One statistic I’m curious about and have never seen any good number for is an over-time graph of total tablets in active use.
Looking only at iPads, if that number has been increasing at a rate of some significant fraction of the total sales in the same period, that would indicate that the overall market is increasing, but iPads aren’t breaking and people are happy enough with what they have to not replace it very quickly.
If, on the other hand, it’s not going up by much, or is actually decreasing, that would indicate that there are less people overall who want a tablet at all, and it’s a shrinking market.
The former isn’t great for business, but it does indicate a relatively healthy market--just one that saw initial spikes because it was in the process of being saturated. The latter would be a bad sign, and would mean either people are happy with their phones or end up going back to a laptop.
I have no idea which is the case, but I’d really like to. Based entirely on the statistically insignificant sample of “people I know”, it seems like the “saturating market with a long replacement cycle” is at least believable--I know a lot of people with several-generation-old iPads that they use heavily and aren’t in a hurry to replace.
If nothing else, I’m 100% certain that iPhones (and other phones) have a shorter replacement cycle than iPads. I can base this entirely on the significant number of people I see walking around with recent-model iPhones with broken screens. All else being equal, people drop and rough up their phones a lot more than their tablets.

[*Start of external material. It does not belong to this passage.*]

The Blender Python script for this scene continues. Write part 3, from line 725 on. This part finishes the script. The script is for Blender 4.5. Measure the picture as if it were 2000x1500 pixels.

This article shows tablet usage statistics for January 2014 and January 2015. The article is about how much Samsung's usage has grown - so I think it's fair to say it's unbiased: https://chitika.com/insights/2015/q1-tablet-update
This article shows iPad's high web usage early 2014: http://www.cheatsheet.com/technolog...-web-traffic-in-north-america.html/?a=viewall
It's actually really difficult to find data on it though.